Trener Cieślak ma jednak inne, poważniejsze zmartwienie. W czwartek kontuzji nabawił się w meczu ligi angielskiej Tomasz Jędrzejak. Jego Belle Vue Manchester wygrało z Ipswich 52:37, ale on w czwartym swoim starcie upadł na tor i później odczuwał ból kostki. Wczoraj przeszedł konsultacje lekarskie w Szpitalu Wojskowym. - Niestety, żużlowiec ma złamaną kostkę i musieliśmy założyć gips - mówi Jan Chomik.
Jędrzejaka na pewno zabraknie więc w meczu z Polonią. Zastąpi go Piotr Baron. Przypomnijmy tylko, że skutki urazu kostki odczuwa jeszcze Anglik Scott Nicholls, przewidziany do składu na mecz z Polonią Bydgoszcz. "Scottie" nabawił się go po kolizji z... mechanikiem Tony'ego Rickardssona, testującym w parkingu motocykl. Zdarzenie to miało miejsce trzy tygodnie temu podczas Grand Prix w słoweńskim Krsku. - Tak naprawdę to mnie nie interesuje, ile Nicholls robi punktów w Anglii i Szwecji, ważne będzie, ile zrobi w niedzielę - ucina dyskusję o formie Anglika trener Cieślak.

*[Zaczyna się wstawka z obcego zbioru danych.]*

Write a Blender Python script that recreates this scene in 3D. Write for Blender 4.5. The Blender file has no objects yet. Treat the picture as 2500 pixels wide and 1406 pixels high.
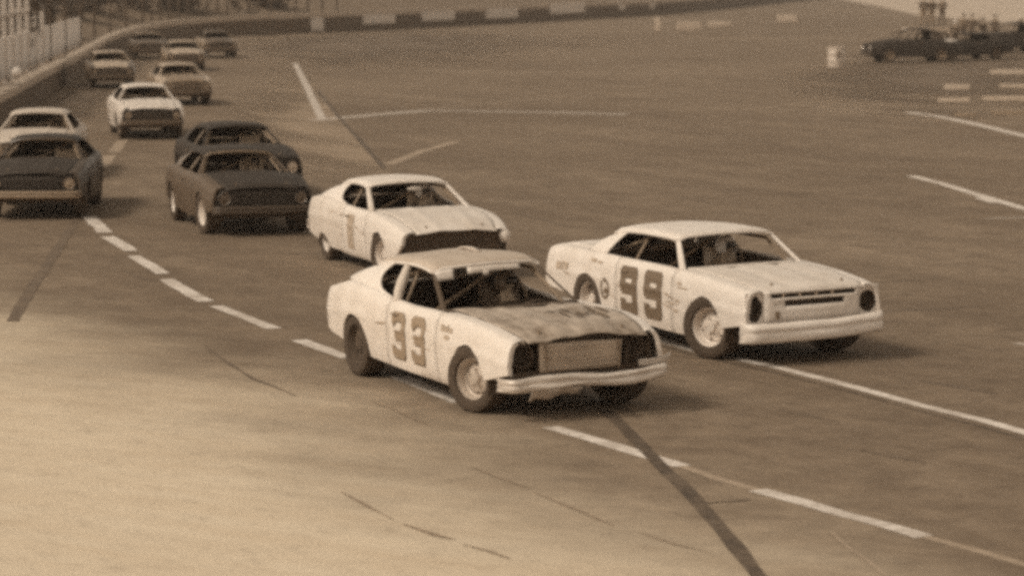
import bpy, bmesh, math, random
from mathutils import Vector, Matrix, noise as mnoise

random.seed(7)
S = bpy.context.scene
R = math.radians
COL = S.collection

# ------------------------------------------------------------------ camera
CAM_H, FPX, PITCH = 4.55, 7100.0, math.atan(778 / 7100)
cd = bpy.data.cameras.new("camera")
cd.sensor_width = 36.0
cd.lens = 36.0 * FPX / 2500.0
cd.clip_end = 3000
cd.dof.use_dof = True
cd.dof.focus_distance = 33.0
cd.dof.aperture_fstop = 1.7
cam = bpy.data.objects.new("camera", cd)
cam.location = (0, 0, CAM_H)
cam.rotation_euler = (math.pi / 2 - PITCH, 0, 0)
COL.objects.link(cam)
S.camera = cam

# ------------------------------------------------------------------ light
SUN_EL, SUN_AZ = R(46), math.atan2(-0.50, -0.84)          # azimuth of the sun in the xy plane
world = bpy.data.worlds.new("World")
S.world = world
world.use_nodes = True
wn = world.node_tree
wn.nodes.clear()
w_out = wn.nodes.new("ShaderNodeOutputWorld")
w_bg = wn.nodes.new("ShaderNodeBackground")
w_sky = wn.nodes.new("ShaderNodeTexSky")
w_sky.sky_type = 'NISHITA'
w_sky.sun_disc = False
w_sky.sun_elevation = SUN_EL
w_sky.sun_rotation = math.pi / 2 - SUN_AZ
w_bw = wn.nodes.new("ShaderNodeRGBToBW")
w_mul = wn.nodes.new("ShaderNodeVectorMath")
w_mul.operation = 'MULTIPLY'
w_mul.inputs[1].default_value = (1.15, 1.0, 0.82)          # sepia sky of a monochrome picture
wn.links.new(w_sky.outputs[0], w_bw.inputs[0])
wn.links.new(w_bw.outputs[0], w_mul.inputs[0])
wn.links.new(w_mul.outputs[0], w_bg.inputs[0])
w_bg.inputs[1].default_value = 0.135
wn.links.new(w_bg.outputs[0], w_out.inputs[0])

sl = bpy.data.lights.new("sun", 'SUN')
sl.energy = 1.5
sl.angle = R(12.0)
sl.color = (1.0, 0.905, 0.765)
sun = bpy.data.objects.new("sun", sl)
sd = Vector((math.cos(SUN_AZ) * math.cos(SUN_EL), math.sin(SUN_AZ) * math.cos(SUN_EL), math.sin(SUN_EL)))
sun.rotation_euler = sd.to_track_quat('Z', 'Y').to_euler()
sun.location = sd * 100
COL.objects.link(sun)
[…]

Strata "Ogóra", a także niepełna dyspozycja fizyczna Nichollsa stawia Atlas w dość trudnym położeniu. Polonia, o czym wiadomo było już kilka dni temu, awizowała na mecz we Wrocławiu najsilniejszy skład z Anglikiem Markiem Loramem, Gollobami i Protasiewiczem. Atlas, jeśli chce wygrać, musi równo punktować od początku meczu. Bardzo wiele zależeć będzie od liderów - Krzyżaniaka (bardzo solidnie prezentował się na wczorajszym treningu) i Hancocka, który jest ostatnio w wyśmienitej dyspozycji. Mecz od początku będzie ciężki.